Bei der Philosophie Unsicherheit zu verspüren, ist schon Philosophie. Was heißt es, Unsicherheit beim Philosophieren zu verspüren? Es heißt, Unsicherheit über sich selbst zu verspüren. Es heißt, Unsicherheit bei allem zu verspüren, das man sagt, und bei allem, das man verschweigt. Bei jedem Gedanken, den man ausspricht, fragt man sich, warum man das jetzt gesagt hat. Was man damit meinte. Das sind Fragen, die Unsicherheit auslösen. Wenn ich etwas dazu sagen müsste, würde ich sagen, dass es in der Philosophie um die Tatsache geht, dass die Menschen Unsicherheit verspüren, wenn sie über sich selbst nachdenken. Woran liegt das? Hunde verspüren keine Unsicherheit über sich selbst, Engel auch nicht. Aber Menschen sind rastlos, um einen sehr wichtigen Begriff von Wittgenstein zu nennen, und sie suchen Ruhe, ohne sie zu finden.

Das ist eine schöne Antwort.

Vielleicht finden Sie die Antwort zu schön. Aber diese Antwort bedeutet mir viel.

Manche Philosophen meinen, es gehe in der Philosophie darum, Grenzen zu ziehen und Klarheit zu schaffen. Stimmen Sie dem zu?

Man kann das so sehen. Ich habe das so gelernt, als ich anfing. Es gibt vielleicht zwei große Strömungen in der Philosophie. Die eine Strömung ist dieser Meinung. Die andere meint, Philosophie sei eine Welt für sich, ob man nun in dieser Welt ist, oder nicht. Und niemand ist immer in dieser Welt. Also fangen wir schon an, zu philosophieren. Wenn man nicht immer in dieser Welt ist, wie kommt man hinein? Und wie kommt man wieder hinaus? Die beiden großen Philosophen des zwanzigsten Jahrhunderts, die Ihrem Vorschlag widersprachen, die nicht einfach Fragestellungen klären wollten, waren Wittgenstein und Heidegger. Sie sahen Philosophie als Prozess, und da komme ich her. Da habe ich meine Stimme gefunden.

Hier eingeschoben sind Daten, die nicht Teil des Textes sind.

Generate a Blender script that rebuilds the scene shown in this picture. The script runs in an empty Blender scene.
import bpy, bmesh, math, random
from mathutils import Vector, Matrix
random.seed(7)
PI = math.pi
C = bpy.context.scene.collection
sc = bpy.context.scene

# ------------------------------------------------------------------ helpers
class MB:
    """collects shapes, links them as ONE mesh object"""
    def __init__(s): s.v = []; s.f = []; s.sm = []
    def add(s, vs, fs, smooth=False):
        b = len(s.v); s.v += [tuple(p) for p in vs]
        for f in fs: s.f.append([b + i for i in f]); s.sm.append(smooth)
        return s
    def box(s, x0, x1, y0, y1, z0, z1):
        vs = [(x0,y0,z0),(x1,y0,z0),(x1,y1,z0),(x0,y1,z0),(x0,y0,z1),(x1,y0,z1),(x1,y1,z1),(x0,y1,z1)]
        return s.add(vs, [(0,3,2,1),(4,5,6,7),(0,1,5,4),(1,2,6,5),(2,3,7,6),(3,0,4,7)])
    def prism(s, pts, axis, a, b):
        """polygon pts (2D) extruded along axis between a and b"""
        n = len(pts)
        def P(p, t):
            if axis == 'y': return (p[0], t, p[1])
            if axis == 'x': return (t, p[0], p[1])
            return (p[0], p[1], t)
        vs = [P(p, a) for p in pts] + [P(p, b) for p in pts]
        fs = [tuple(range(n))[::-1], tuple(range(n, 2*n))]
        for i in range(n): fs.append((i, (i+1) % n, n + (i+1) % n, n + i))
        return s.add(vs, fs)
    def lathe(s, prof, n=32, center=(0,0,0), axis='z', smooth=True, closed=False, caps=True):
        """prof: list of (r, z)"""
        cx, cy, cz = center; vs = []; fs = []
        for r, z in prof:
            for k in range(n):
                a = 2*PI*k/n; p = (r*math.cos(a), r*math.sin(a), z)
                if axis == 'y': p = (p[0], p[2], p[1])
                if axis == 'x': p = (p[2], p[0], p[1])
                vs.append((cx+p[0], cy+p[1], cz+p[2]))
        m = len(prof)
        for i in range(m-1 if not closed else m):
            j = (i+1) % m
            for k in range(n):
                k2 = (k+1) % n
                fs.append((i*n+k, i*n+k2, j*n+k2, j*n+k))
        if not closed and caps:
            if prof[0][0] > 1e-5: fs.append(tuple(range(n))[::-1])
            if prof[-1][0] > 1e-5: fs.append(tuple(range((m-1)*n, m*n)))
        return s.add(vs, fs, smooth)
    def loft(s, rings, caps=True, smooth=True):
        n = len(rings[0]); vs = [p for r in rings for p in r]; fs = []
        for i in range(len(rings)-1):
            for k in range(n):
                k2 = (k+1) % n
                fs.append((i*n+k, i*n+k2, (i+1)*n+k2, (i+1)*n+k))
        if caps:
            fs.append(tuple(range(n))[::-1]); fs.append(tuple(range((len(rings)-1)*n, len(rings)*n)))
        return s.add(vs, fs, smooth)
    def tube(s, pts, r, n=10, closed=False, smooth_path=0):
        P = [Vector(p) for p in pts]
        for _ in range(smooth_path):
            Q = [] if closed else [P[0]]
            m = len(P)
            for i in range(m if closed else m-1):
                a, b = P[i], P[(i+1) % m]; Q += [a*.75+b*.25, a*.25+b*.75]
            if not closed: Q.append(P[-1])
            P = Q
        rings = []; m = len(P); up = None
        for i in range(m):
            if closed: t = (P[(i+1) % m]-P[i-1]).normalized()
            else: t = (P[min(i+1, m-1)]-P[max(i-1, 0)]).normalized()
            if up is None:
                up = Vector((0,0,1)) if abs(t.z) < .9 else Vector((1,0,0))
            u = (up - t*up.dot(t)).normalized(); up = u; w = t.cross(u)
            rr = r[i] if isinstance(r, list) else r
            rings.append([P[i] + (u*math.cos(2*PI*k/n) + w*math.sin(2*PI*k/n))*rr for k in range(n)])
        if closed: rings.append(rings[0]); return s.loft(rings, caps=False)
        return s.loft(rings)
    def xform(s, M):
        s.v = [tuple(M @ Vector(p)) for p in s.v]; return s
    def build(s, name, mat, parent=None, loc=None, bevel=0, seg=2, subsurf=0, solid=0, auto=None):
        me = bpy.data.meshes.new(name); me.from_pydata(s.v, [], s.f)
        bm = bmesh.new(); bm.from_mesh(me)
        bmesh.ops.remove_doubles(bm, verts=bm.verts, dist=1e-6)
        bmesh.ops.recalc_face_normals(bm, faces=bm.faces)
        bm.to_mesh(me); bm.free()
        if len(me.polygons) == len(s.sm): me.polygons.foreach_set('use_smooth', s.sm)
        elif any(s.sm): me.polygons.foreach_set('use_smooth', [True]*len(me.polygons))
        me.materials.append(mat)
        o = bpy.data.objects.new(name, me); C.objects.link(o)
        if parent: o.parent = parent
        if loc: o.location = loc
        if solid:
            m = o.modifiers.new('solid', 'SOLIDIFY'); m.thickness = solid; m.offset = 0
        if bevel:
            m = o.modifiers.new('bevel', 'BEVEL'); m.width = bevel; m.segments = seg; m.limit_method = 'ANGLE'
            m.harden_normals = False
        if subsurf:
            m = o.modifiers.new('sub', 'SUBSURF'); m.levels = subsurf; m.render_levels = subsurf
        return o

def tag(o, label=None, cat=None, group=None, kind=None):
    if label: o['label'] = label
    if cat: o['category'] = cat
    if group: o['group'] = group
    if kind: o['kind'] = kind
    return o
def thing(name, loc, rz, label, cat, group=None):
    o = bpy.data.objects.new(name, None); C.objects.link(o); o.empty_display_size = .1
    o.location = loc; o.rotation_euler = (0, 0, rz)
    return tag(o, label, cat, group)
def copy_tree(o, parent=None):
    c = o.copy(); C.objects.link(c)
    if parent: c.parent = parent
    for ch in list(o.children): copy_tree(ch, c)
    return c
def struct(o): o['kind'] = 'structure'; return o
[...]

Hat für Sie Philosophie auch mit der Frage nach einem gelungenen Leben zu tun?

Ja. Das kommt für mich daher, dass man das Streben der Menschen nicht unterschätzen darf, eine andere Ebene zu erreichen, ein tieferes Verstehen, einen neuen Standpunkt. Das muss man, denke ich, klar sehen. Dass es für moralische Probleme keine schnellen Lösungen gibt. Man bekommt nicht einfach so eine Antwort auf moralische Fragen, etwa, indem man eine Zeitung liest.